There are two kinds of people that watch the Superbowl. Those who are watching for a great game and those who are watching for the commercials. I’m the third kind, the one who watches for both. The commercials have become almost as much of an event as the game itself over the years, introducing us to new ad campaigns, characters and the fantasy of Danica Patrick disrobing. However, there is one thing that is missing during the Superbowl, and it’s been missing since about 1998. The year there was no Bud Bowl.
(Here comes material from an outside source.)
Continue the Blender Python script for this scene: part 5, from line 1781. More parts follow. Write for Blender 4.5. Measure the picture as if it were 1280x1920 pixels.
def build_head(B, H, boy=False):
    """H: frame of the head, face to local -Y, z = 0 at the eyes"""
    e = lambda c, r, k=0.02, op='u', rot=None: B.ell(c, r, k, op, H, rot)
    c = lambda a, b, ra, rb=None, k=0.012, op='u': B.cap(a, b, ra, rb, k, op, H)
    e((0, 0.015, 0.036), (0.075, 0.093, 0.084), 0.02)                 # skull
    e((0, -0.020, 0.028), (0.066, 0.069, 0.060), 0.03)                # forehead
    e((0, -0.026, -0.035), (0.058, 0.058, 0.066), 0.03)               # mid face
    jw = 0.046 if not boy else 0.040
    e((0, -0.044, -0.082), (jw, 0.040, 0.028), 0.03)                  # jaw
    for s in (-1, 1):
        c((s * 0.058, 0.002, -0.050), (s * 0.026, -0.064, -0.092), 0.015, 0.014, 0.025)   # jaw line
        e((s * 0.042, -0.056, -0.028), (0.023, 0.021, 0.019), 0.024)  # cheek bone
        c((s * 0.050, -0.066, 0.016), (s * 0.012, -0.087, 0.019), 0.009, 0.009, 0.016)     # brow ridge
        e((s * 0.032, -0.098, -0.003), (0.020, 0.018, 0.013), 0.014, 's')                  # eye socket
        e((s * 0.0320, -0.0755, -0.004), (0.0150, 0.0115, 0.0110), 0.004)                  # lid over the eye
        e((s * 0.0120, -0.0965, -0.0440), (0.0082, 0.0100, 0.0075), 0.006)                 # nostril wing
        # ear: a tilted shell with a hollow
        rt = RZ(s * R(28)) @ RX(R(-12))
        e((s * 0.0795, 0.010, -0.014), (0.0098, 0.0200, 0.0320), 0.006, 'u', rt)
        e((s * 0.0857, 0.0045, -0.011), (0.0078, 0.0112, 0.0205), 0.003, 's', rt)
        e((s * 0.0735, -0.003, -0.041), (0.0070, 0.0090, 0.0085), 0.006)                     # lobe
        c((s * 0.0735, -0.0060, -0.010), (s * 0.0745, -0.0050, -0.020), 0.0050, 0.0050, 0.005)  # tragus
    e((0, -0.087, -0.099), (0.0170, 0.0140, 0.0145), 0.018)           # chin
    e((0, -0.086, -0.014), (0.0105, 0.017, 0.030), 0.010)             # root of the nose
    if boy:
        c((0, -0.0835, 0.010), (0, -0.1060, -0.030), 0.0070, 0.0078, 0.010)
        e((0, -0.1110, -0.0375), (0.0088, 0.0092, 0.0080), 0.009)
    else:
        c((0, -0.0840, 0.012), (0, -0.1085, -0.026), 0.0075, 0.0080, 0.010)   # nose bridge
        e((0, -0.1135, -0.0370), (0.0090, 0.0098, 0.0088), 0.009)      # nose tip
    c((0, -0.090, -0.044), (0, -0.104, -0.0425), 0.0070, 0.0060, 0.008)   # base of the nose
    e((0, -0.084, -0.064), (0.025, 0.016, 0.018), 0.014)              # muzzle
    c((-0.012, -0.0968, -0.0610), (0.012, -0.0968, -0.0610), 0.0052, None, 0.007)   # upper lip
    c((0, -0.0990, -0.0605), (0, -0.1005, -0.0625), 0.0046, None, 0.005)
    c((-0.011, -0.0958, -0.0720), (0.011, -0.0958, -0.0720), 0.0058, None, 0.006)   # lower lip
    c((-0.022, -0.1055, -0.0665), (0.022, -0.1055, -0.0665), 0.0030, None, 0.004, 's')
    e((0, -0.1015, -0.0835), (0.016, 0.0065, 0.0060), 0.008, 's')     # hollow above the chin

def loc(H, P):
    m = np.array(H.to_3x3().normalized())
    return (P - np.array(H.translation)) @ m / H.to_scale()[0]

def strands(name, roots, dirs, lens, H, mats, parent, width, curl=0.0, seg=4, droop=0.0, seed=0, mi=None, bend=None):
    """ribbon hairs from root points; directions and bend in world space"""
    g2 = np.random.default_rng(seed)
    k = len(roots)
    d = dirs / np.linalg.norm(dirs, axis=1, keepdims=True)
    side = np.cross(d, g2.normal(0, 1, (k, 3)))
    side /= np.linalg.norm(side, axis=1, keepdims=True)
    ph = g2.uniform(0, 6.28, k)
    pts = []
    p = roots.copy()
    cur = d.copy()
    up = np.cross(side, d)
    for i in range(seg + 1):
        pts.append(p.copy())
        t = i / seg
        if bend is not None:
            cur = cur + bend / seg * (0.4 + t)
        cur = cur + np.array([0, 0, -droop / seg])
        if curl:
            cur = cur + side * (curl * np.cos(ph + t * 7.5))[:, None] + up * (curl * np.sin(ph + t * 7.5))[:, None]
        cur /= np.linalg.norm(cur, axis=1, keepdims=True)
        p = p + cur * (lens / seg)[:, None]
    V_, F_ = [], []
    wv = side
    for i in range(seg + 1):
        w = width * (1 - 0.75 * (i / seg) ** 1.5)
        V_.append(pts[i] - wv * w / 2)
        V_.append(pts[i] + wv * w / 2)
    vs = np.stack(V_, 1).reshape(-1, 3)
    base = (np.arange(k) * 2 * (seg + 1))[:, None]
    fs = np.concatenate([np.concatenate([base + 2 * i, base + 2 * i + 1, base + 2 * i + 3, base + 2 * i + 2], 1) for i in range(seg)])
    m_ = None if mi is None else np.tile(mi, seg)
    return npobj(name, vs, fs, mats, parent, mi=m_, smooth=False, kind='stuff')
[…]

The Bud Bowl was the most fantastic piece of advertising ever created for Superbowl commercialism. The first time I saw one I was a mere 11 year old child, but the mix of stop motion animation and simulation of a football game was enthralling. I never so much wanted to drink a crisp, cool Budweiser then play pretend football with the bottle. While there is no proof or even controversy that the animated bottles led to underage drinking, you have to admit that as a child watching a four hour football game, the funny bottle cartoon was fucking awesome. This is why they need to bring it back. There is a whole new generation of children that have never experienced the gritty realness of a simulated football game played by beer bottles.

It wasn’t some back room donkey show either. Bob Costas and Paul Maguire called the first one. In coming years Terry Bradshaw, Chris Berman, John Madden and other football legends would call the game. Even Joe Namath stopped by one year to coach. They parodied the Heidi Game and The Play. When a rough and tumble can showed up one year, it was ejected for excessive celebration and foul language, several years before that penalty became so stiff in the NFL. Groundbreaking? Perhaps, it was still just an animated can of beer.

Every year from 1989 – 1997 the battle was fought on the mini gridiron between Budweiser and Bud Light. All time record is 6-2 Budweiser. The dominance by the Budweiser team was a clear advertising angle, as this was during a time while America may have been fat, but hadn’t totally realized it yet like we do now. So the Bud Light team wasn’t nearly as popular. One would have to wonder how Budweiser Select would perform now, the assumption being that it would be a completely all-star team.

So what happened to the Bud Bowl? Well, starting with the fourth Bud Bowl they started to tie in advertising and promotions with the Bud Bowl. This slowly degraded the product and turned it into a straight up advertisement rather than a subconscious one. By the end, the Bud Bowl was reduced to a shortened air time and pre-determined results (that is, the audience knew who was going to win.) This created boredom, because the bottles themselves were no longer stop-motion animation but computer animated instead. The creativity was gone, the magic was gone.

Which is why this is the perfect time for a comeback. Bring back the stop motion, have some inter-league play with Coors or Milwaukee’s Best. Ditch the scratch off cards and shit, and go back to what made it grand. Advertising beer to children. Bring back the Bud Bowl!!